Apache Iceberg Reduced Our Amazon S3 Cost by 90%

The new generation data lake table formats (Apache Hudi, Apache Iceberg, and Delta Lake) are getting more traction every day with their superior capabilities compared to Apache Hive. They enable cost-effective cloud solutions for big data analysis with ACID transactions, schema evolution, time travel, and more.

Table Formats

Table format technology is essential for big data environments to properly read, write and manage large datasets in distributed storage systems. Apache Hive was the go-to solution for the Hadoop era and facilitated analyzing data with its SQL interface. However, Apache Hive was designed with HDFS in mind, which does not translate well to object storage systems like Amazon S3.

On the contrary Apache Hudi, Apache Iceberg, and Delta Lake are designed with the modern cloud infrastructure in mind to perform better and cost less on the cloud with petabyte-scale datasets.

Apache Hive architecture (Source)

Cloud Competency

The main drawback of Apache Hive is the lack of grained metadata and relying on the directory listing the partitions with O(N) complexity for query planning. The table and partition metadata are stored in Hive Metastore backed by an RDBMS and it is required to be queried to find out which directories should be read for the requested data. Then, the directories are listed to find out the actual data files. The Hive Metastore and directory listing causes great bottlenecks with increased partition count on a table, especially given that the directory listing on object storage is actually scanning for files with a prefix and it is quite costly.

The next-generation table formats leverage metadata to do the heavy lifting. The metadata defines the table structure, partitions, and the data files that compose the table, eliminating the need to query a metastore and list directories. Apache Iceberg uses a snapshot approach and performs an O(1) RPC to read the snapshot file, therefore Apache Iceberg tables can scale easily without worrying about the performance with increased partition count.

Apache Iceberg metadata structure (Source)

Performance and Cost Effects

Apache Iceberg is designed for huge tables and is used in production where a single table can contain tens of petabytes of data. Another design goal is to solve correctness problems that affect Hive tables running in Amazon S3. Achieving these goals enables Iceberg to be a cost-effective solution on Amazon S3.

At Insider, we are using Amazon EMR for our Spark workloads that are performing heavy ETL and machine learning operations to fuel our product recommendation and predictive customer segmentation capabilities. Running these workloads as cost-effective as possible is always important for us. We value pushing our technology to the edge to achieve so. You can also read how Spark 3 helped us reduce our EMR costs. Migrating our Hive-backed data lake to Iceberg was a similar decision for us. Check out this blog post if you are interested in how we actually planned, architected, and performed the migration.

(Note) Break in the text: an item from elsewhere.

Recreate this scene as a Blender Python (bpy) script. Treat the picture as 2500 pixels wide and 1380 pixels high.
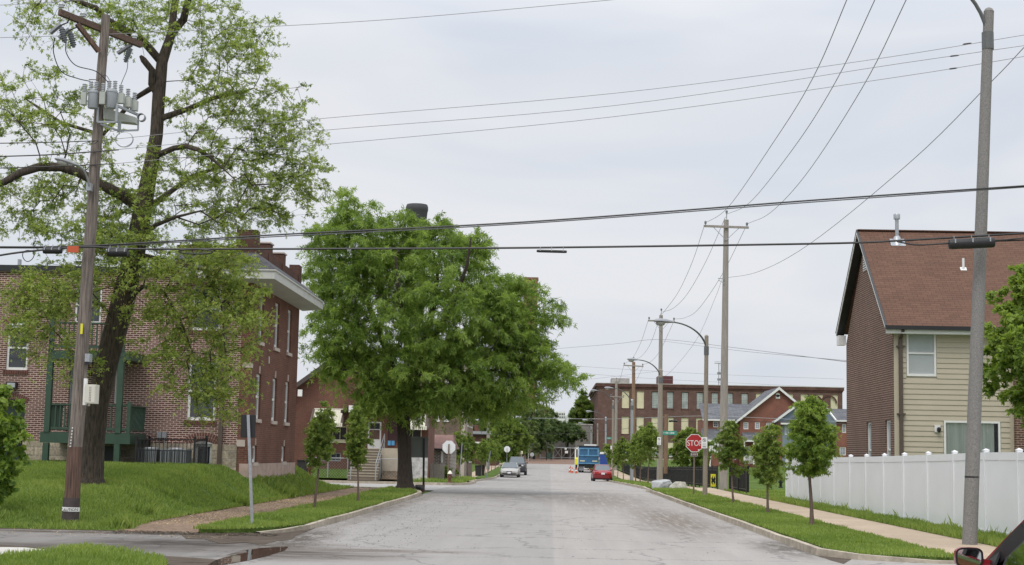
import bpy, math, random
import numpy as np
from mathutils import Vector, Matrix
R = math.radians
PI = math.pi
rng = random.Random(7)

for o in list(bpy.data.objects):
    bpy.data.objects.remove(o)
sc = bpy.context.scene
COL = sc.collection

# ------------------------------------------------------------------ camera
F = 3700.0; H = 1.72
PITCH = math.atan(418 / F); YAW = math.atan(100 / F); ROLL = 0.02
RM = (Matrix.Rotation(YAW, 3, 'Z') @ Matrix.Rotation(PI / 2 + PITCH, 3, 'X') @ Matrix.Rotation(ROLL, 3, 'Z'))
cam_d = bpy.data.cameras.new('camera')
cam = bpy.data.objects.new('camera', cam_d)
COL.objects.link(cam)
cam.matrix_world = Matrix.Translation((0, 0, H)) @ RM.to_4x4()
cam_d.sensor_width = 36.0
cam_d.lens = 36.0 * F / 2500
cam_d.clip_start = 0.1
cam_d.clip_end = 3000
sc.camera = cam

# ------------------------------------------------------------------ sky, sun, exposure
SUN_EL, SUN_AZ = 58, 200
w = bpy.data.worlds.new('World'); sc.world = w; w.use_nodes = True
nt = w.node_tree; nt.nodes.clear()
N = nt.nodes.new; L = nt.links.new
out = N('ShaderNodeOutputWorld'); bg = N('ShaderNodeBackground'); bg2 = N('ShaderNodeBackground'); add = N('ShaderNodeAddShader')
sky = N('ShaderNodeTexSky'); sky.sky_type = 'NISHITA'; sky.sun_disc = False
sky.sun_elevation = R(SUN_EL); sky.sun_rotation = R(SUN_AZ); sky.dust_density = 4
L(sky.outputs[0], bg.inputs[0]); bg.inputs[1].default_value = 0.012
# overcast cloud layer: brighter towards the zenith, softly mottled
tc = N('ShaderNodeTexCoord'); sep = N('ShaderNodeSeparateXYZ'); L(tc.outputs['Generated'], sep.inputs[0])
mr = N('ShaderNodeMapRange'); mr.inputs[1].default_value = 0.25; mr.inputs[2].default_value = 1.0
mr.inputs[3].default_value = 0.86; mr.inputs[4].default_value = 1.95
L(sep.outputs[2], mr.inputs[0])
mp = N('ShaderNodeMapping'); mp.inputs['Scale'].default_value = (3.2, 3.2, 11.0)
L(tc.outputs['Generated'], mp.inputs[0])
nz = N('ShaderNodeTexNoise'); nz.inputs['Scale'].default_value = 1.1; nz.inputs['Detail'].default_value = 3.5; nz.inputs['Distortion'].default_value = 0.5
L(mp.outputs[0], nz.inputs[0])
cr = N('ShaderNodeValToRGB')
cr.color_ramp.elements[0].position = 0.35; cr.color_ramp.elements[0].color = (0.735, 0.785, 0.87, 1)
cr.color_ramp.elements[1].position = 0.62; cr.color_ramp.elements[1].color = (0.89, 0.90, 0.935, 1)
L(nz.outputs[0], cr.inputs[0])
L(cr.outputs[0], bg2.inputs[0]); L(mr.outputs[0], bg2.inputs[1])
L(bg.outputs[0], add.inputs[0]); L(bg2.outputs[0], add.inputs[1]); L(add.outputs[0], out.inputs[0])

sd = bpy.data.lights.new('sun', 'SUN'); sun = bpy.data.objects.new('sun', sd); COL.objects.link(sun)
sd.energy = 1.4; sd.angle = R(22); sd.color = (1.0, 0.95, 0.88)
az = R(SUN_AZ)
sdir = Vector((math.sin(az) * math.cos(R(SUN_EL)), math.cos(az) * math.cos(R(SUN_EL)), math.sin(R(SUN_EL))))
sun.rotation_euler = sdir.to_track_quat('Z', 'Y').to_euler()
sc.view_settings.view_transform = 'Standard'; sc.view_settings.look = 'None'
sc.view_settings.exposure = 0.0; sc.view_settings.gamma = 1.0
sc.render.engine = 'CYCLES'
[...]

Data file size comparison with different compression algorithms.

Our Hive tables were using Apache ORC file format with Snappy compression as it was the best option at the time we benchmarked it. During the benchmarking of the new generation table formats, we also benchmarked the file formats and compression algorithms. We ended up using Apache Parquet file format with Zstandard compression as the result of the benchmarks on our data. You can find one of the benchmarks in the figure above. Also, there is a great blog post by Uber describing cost efficiency for big data file formats, and it guided us a lot.

The reasons that cause Hive to have performance issues on the cloud also lead to extra costs. First, there is the cost of running an RDBMS for the Hive Metastore. Then, there is the cost of directory listings. Combined with the default 200 partitions of Spark and the small file problem, data file discovery and data reading are extremely costly. For us, it was five times the storage cost as can be seen in the figure below.

Our Amazon S3 cost breakdown by API operations before, during, and after the migration process.

With Apache Iceberg, it is possible to configure the file size for a table with write.target-file-size-bytes parameter, which is 512MB by default. This results in merging data until the target limit and writing out big files to Amazon S3. Iceberg also has maintenance tools to compact data files to decrease the number of files. Having a few big files instead of a lot of small files helps in two ways.

• As each partition contains much fewer files, which are actually objects, querying a table reads much fewer objects. This reduces HeadObject and GetObject costs of Amazon S3 dramatically, which was around 90% in our case.
• There are much fewer object reading and file opening operations. Combined with the removed bottleneck of Hive Metastore for query planning, the Spark jobs are more performant, therefore, the EMR runtime decreases as well. In our case, we saved around 20% of EC2 and EMR costs.

Apache Iceberg is a great open table format for slowly changing big datasets. It is fairly easy to set up on Amazon EMR with a couple of lines of configuration. It is a cost-effective solution to use Amazon S3 for the data lake storage layer. Iceberg also provides a wide set of table management features such as schema evolution, hidden partitioning, time travel, and more. If you are using Apache Hive on AWS, you may consider trying out Apache Iceberg for performance and cost savings.